What Is EC2?
At its core, EC2 is a service that allows you to rent virtual computers in the cloud. AWS owns massive data centers filled with powerful custom hardware, think warehouses packed with servers. Instead of buying and maintaining your own hardware, you can rent virtual servers from AWS, known as EC2 instances.
When you launch an EC2 instance, you're directly using the service. This gives you full control over the virtual machine, including:
- Choosing the operating system
- Configuring networking and security
- Installing and managing software
- Scaling resources up or down as needed
EC2 also serves as the underlying infrastructure for many other AWS services. This means we're often using EC2 indirectly when we use services like:
- Amazon ECS (Elastic Container Service): When you run containers on ECS, they're often hosted on EC2 instances, especially if you're using the EC2 launch type.
- Amazon EMR (Elastic MapReduce): This big data processing service uses EC2 instances to create clusters for running Hadoop, Spark, and other big data frameworks.

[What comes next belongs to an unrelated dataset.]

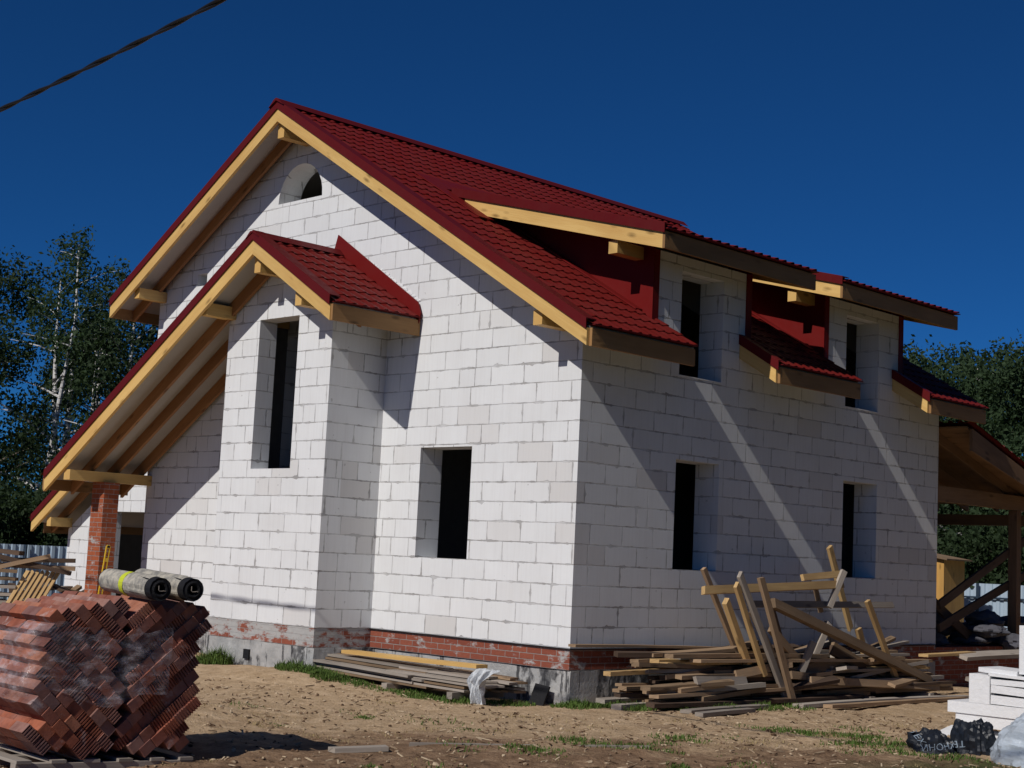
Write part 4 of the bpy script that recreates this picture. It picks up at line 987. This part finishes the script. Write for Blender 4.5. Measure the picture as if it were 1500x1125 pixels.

- AWS Elastic Beanstalk: This Platform as a Service (PaaS) offering automatically handles the deployment of your applications, using EC2 instances to host your code.
- Amazon RDS (Relational Database Service): While RDS abstracts away much of the database management, it uses EC2 instances to run the database engines.
- Amazon SageMaker: This machine learning platform uses EC2 instances for training and hosting models.
So we can setup EC2 instances directly, or use service that use EC2 under the hood.
Regions & AZs
Virtual Machines
A Virtual machine is a space that simulates a complete computer, where we can run an operating system, software, and code.
Servers
Virtual machines run on a real machine, a piece of hardware, a compute server. When you rent some compute in the cloud, you're usually just getting a VM inside a large powerful computer. Although you can rent out the entire computer if you like. These AWS servers are large and powerful, and custom built for the cloud.
But these servers aren't alone. They're connected to other hardware for things like storage and networking.
Data Centers
Data Centers are basically warehouses full of this hardware that can be rented by us on-demand.
Availability Zones
An Availability Zone (AZ) is some number of data centers, all located close to each other. We think of an AZ as a single unit, a "logical data center", but it's made up of many physical data centers.
Regions
Regions contain at least two Availability Zones for redundancy. Within a region, AZs are physically separated by a meaningful distance, many kilometers from any other AZ, although all are within 100 km (60 miles) of each other. And they are all linked to each other with the low-latency, high-bandwidth, private AWS network.
And we already know that regions are the places in the world where most of our infrastructure is hosted.
Hosting Considerations
When we're setting up something like an EC2 instance, it will exist within a single availability zone, within a single region. For the most part, it doesn't really matter which AZ we choose, but we'll talk more about that later when we get to horizontal scaling and load balancing.